Eight years after the solid but underwhelming
Blue Cave, and six years after officially calling it a day, Australian geniuses the Hoodoo Gurus picked themselves up, dusted themselves off, and reconvened in the studio to cut
Mach Schau, which pretty well picks up where the band left off when we last visited with them. The poppier (and garagier) accents of the Hoodoo's classic periods albums (
Mars Needs Guitars through
Magnum Cum Louder) have been pushed to the back burner in favor of a harder, guitar-based sound not unlike 1994's
Crank, though "When You Get to California" and "Chop" boast more than a glimmer of the band's friendlier approach, and their trademark wit is gratefully in evidence throughout (especially on the snarky "Sour Grapes" and "The Mighty Have Fallen." Dave Faulkner's voice shows a bit of wear around the edges on these sessions, but he's more than game, and the rest of the band sounds tight and enthusiastic, as if they never quit (since Faulkner, guitarist
Brad Shepherd and drummer
Mark Kingsmill were still playing together in the Persian Rugs, they probably never had the chance to get out of practice). Among Hoodoo Gurus fans,
Mach Schau is probably going to be viewed as a matter of taste -- devotees of later period Hoodoos will love it, less so those folks who dug their earlier stuff.
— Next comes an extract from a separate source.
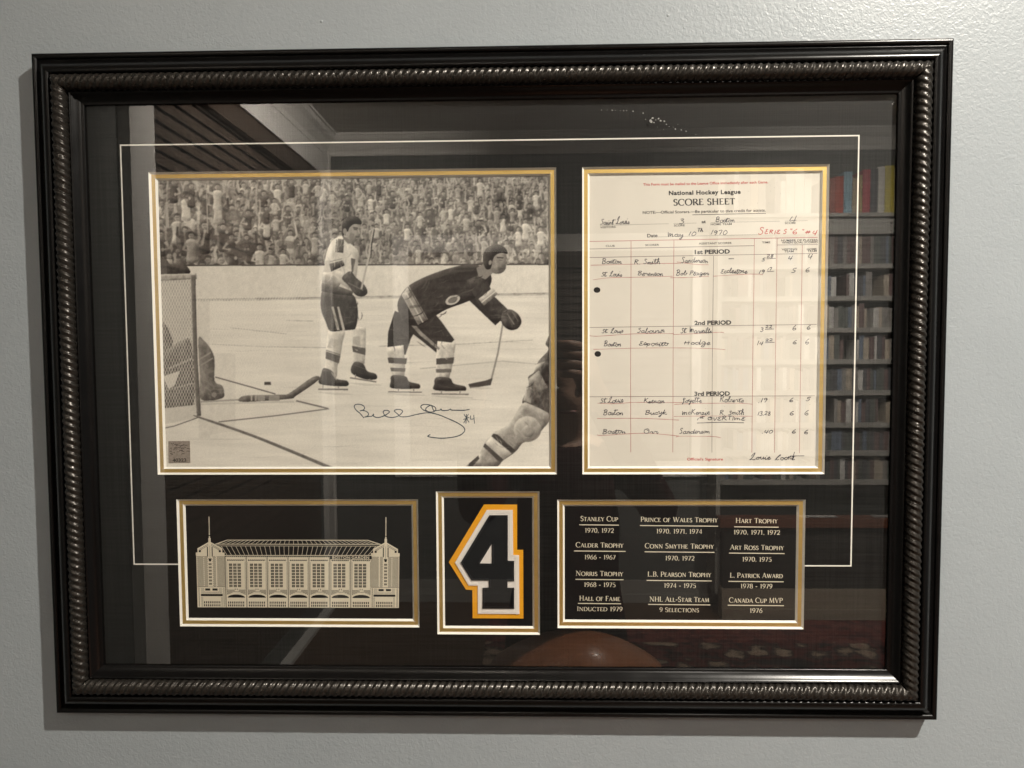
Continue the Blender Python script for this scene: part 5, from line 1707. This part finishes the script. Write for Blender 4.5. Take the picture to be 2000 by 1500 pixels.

But by any standard, it's a strong and committed piece of rock & roll, and the world is a better place with the Hoodoo Gurus in it, and that if nothing else makes for a good reason to check this out. [For its release outside Australia,
Mach Schau was given a new sequence; the songs " Isolation" and "Penelope's Lullaby" were removed, and "White Night," "Monkey's Wedding" and "Song of the Year" were added.]